● **What is being asked**: Reproduce the listing below character for character; drop every image.

● **Given material**:
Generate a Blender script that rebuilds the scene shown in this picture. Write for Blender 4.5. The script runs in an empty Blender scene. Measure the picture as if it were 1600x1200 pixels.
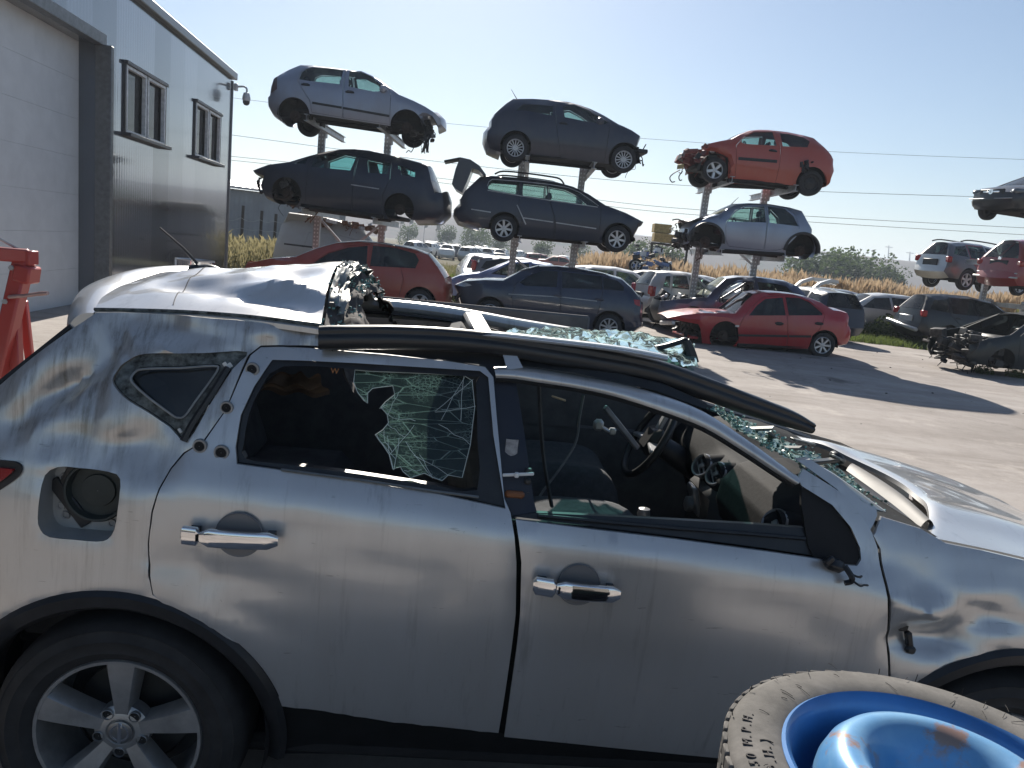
import bpy, math, random
import numpy as np
from mathutils import Vector, Matrix, noise
from mathutils.geometry import delaunay_2d_cdt

SC = bpy.context.scene
COL = SC.collection
rad = math.radians
# ---------------------------------------------------------------- camera
FPX, PITCH, ROLL, CAMH = 1202.0, rad(10.0), rad(5.8), 1.78
cam_data = bpy.data.cameras.new('camera')
cam = bpy.data.objects.new('camera', cam_data)
COL.objects.link(cam)
cam_data.sensor_width = 36.0
cam_data.lens = 36.0 * FPX / 1600.0
cam_data.clip_start = 0.05
cam_data.clip_end = 12000.0
CAMM = Matrix.Translation((0, 0, CAMH)) @ Matrix.Rotation(math.pi / 2 - PITCH, 4, 'X') @ Matrix.Rotation(ROLL, 4, 'Z')
cam.matrix_world = CAMM
SC.camera = cam
# ---------------------------------------------------------------- world, sun, exposure
SUN_EL, SUN_AZ = rad(33.0), rad(-7.6)          # azimuth from +Y, clockwise positive
world = bpy.data.worlds.new('World')
SC.world = world
world.use_nodes = True
wn = world.node_tree
wn.nodes.clear()
sky = wn.nodes.new('ShaderNodeTexSky')
sky.sky_type = 'NISHITA'
sky.sun_disc = False
sky.sun_elevation = SUN_EL
sky.sun_rotation = SUN_AZ
sky.altitude = 200.0
sky.air_density = 1.1
sky.dust_density = 0.55
sky.ozone_density = 3.2
bg = wn.nodes.new('ShaderNodeBackground')
bg.inputs['Strength'].default_value = 0.054
wo = wn.nodes.new('ShaderNodeOutputWorld')
wn.links.new(sky.outputs[0], bg.inputs['Color'])
wn.links.new(bg.outputs[0], wo.inputs['Surface'])
sun_d = bpy.data.lights.new('sun', 'SUN')
sun_d.energy = 5.0
sun_d.angle = rad(0.53)
sun_d.color = (1.0, 0.93, 0.83)
sun = bpy.data.objects.new('sun', sun_d)
COL.objects.link(sun)
sdir = Vector((math.sin(SUN_AZ) * math.cos(SUN_EL), math.cos(SUN_AZ) * math.cos(SUN_EL), math.sin(SUN_EL)))
sun.rotation_euler = sdir.to_track_quat('Z', 'Y').to_euler()
SC.view_settings.view_transform = 'Standard'
SC.view_settings.look = 'None'
SC.view_settings.exposure = 0.82
SC.view_settings.gamma = 1.0
SC.cycles.max_bounces = 8
SC.cycles.transparent_max_bounces = 16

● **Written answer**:
Generate a Blender script that rebuilds the scene shown in this picture. Write for Blender 4.5. The script runs in an empty Blender scene. Measure the picture as if it were 1600x1200 pixels.
import bpy, math, random
import numpy as np
from mathutils import Vector, Matrix, noise
from mathutils.geometry import delaunay_2d_cdt

SC = bpy.context.scene
COL = SC.collection
rad = math.radians
# ---------------------------------------------------------------- camera
FPX, PITCH, ROLL, CAMH = 1202.0, rad(10.0), rad(5.8), 1.78
cam_data = bpy.data.cameras.new('camera')
cam = bpy.data.objects.new('camera', cam_data)
COL.objects.link(cam)
cam_data.sensor_width = 36.0
cam_data.lens = 36.0 * FPX / 1600.0
cam_data.clip_start = 0.05
cam_data.clip_end = 12000.0
CAMM = Matrix.Translation((0, 0, CAMH)) @ Matrix.Rotation(math.pi / 2 - PITCH, 4, 'X') @ Matrix.Rotation(ROLL, 4, 'Z')
cam.matrix_world = CAMM
SC.camera = cam
# ---------------------------------------------------------------- world, sun, exposure
SUN_EL, SUN_AZ = rad(33.0), rad(-7.6)          # azimuth from +Y, clockwise positive
world = bpy.data.worlds.new('World')
SC.world = world
world.use_nodes = True
wn = world.node_tree
wn.nodes.clear()
sky = wn.nodes.new('ShaderNodeTexSky')
sky.sky_type = 'NISHITA'
sky.sun_disc = False
sky.sun_elevation = SUN_EL
sky.sun_rotation = SUN_AZ
sky.altitude = 200.0
sky.air_density = 1.1
sky.dust_density = 0.55
sky.ozone_density = 3.2
bg = wn.nodes.new('ShaderNodeBackground')
bg.inputs['Strength'].default_value = 0.054
wo = wn.nodes.new('ShaderNodeOutputWorld')
wn.links.new(sky.outputs[0], bg.inputs['Color'])
wn.links.new(bg.outputs[0], wo.inputs['Surface'])
sun_d = bpy.data.lights.new('sun', 'SUN')
sun_d.energy = 5.0
sun_d.angle = rad(0.53)
sun_d.color = (1.0, 0.93, 0.83)
sun = bpy.data.objects.new('sun', sun_d)
COL.objects.link(sun)
sdir = Vector((math.sin(SUN_AZ) * math.cos(SUN_EL), math.cos(SUN_AZ) * math.cos(SUN_EL), math.sin(SUN_EL)))
sun.rotation_euler = sdir.to_track_quat('Z', 'Y').to_euler()
SC.view_settings.view_transform = 'Standard'
SC.view_settings.look = 'None'
SC.view_settings.exposure = 0.82
SC.view_settings.gamma = 1.0
SC.cycles.max_bounces = 8
SC.cycles.transparent_max_bounces = 16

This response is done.